What we predict is attention based on eye movement. It is different from mouse tracking, which shows where people click, and that is not necessarily where they look. Mouse movements can’t be correlated with the attention of a user with sufficient certainty. It might be convenient to get full-page heatmaps for mouse tracking, but full-page heatmaps are not that practical when we talk about eye movements. 

When you upload the image, our prediction algorithm assumes that the viewer dedicates 100% of their attention to that whole image at once and then predicts the attention distribution pattern. Viewers don’t see the entire webpage at once. They don’t consume webpage content like that.

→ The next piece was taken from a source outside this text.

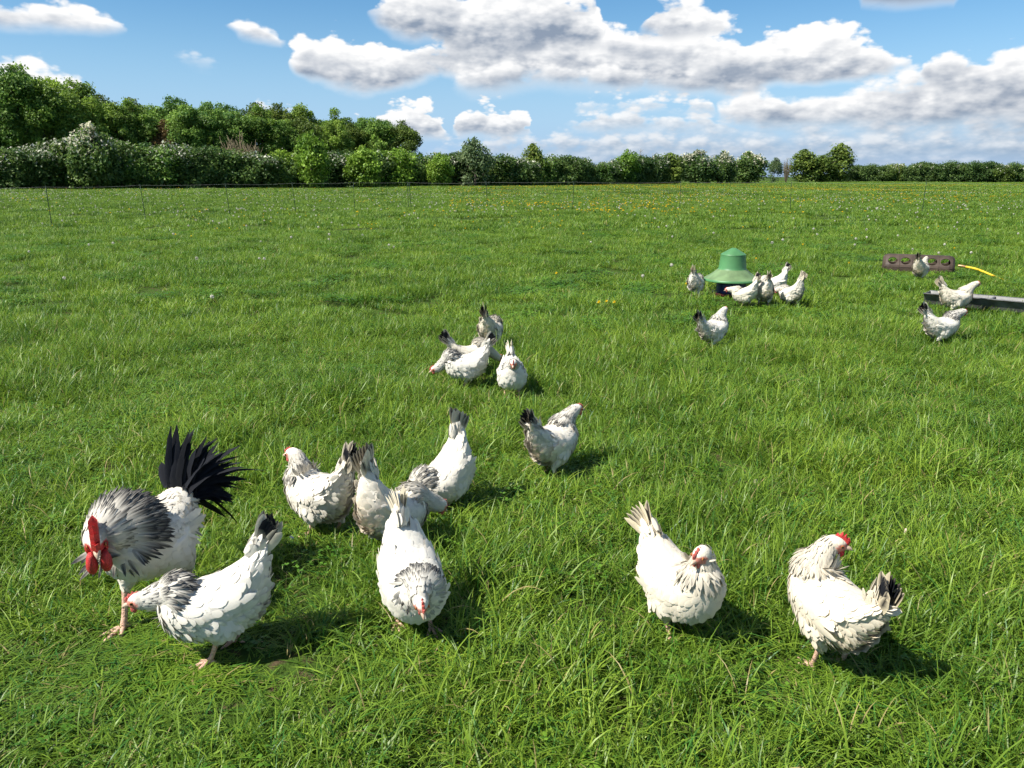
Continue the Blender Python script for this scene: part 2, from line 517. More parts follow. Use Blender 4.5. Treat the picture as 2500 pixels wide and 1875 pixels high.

They scroll, stop at some places and see the webpage section by section. So the image should represent the portion of the webpage that the viewer sees at once. This is the most appropriate way to analyze attention on a webpage by analyzing separate sections, even though it might be tempting to upload the whole full-page screenshot at once. 

You can use the full-page heatmaps as a rough overview of the overall situation to spot the areas on your webpage that might be the most problematic regarding attention distribution (or you can skip this full-page analysis altogether). Afterward, we advise cutting the webpage image into separate sections and uploading them for a deeper analysis. 

Before uploading, you should know the primary goal of that section – what is the purpose of that section? Is it to persuade the visitor or merely to provide information? Or something else? 

When you know the purpose of each section, you can identify the most crucial design object in that section or maybe the three most important objects in priority order. This is when you can draw Areas of Interest over those objects and calculate the Percentage of Attention for each of them. It allows you to assess whether the most significant object receives the most attention or, in the case of three main objects, to evaluate if the visual hierarchy is maintained.

Regarding the Clarity score, you will get a separate Clarity score for each webpage section. It can vary greatly from section to section. Some sections might be absolutely clear to a viewer, barely causing any cognitive load, while other sections might be very cluttered and too complex, which will be indicated by a low Clarity score. Analyzing the clarity of separate sections enables you to optimize the clarity of the whole webpage section by section and make sure that there’s no unnecessary friction preventing your leads from converting.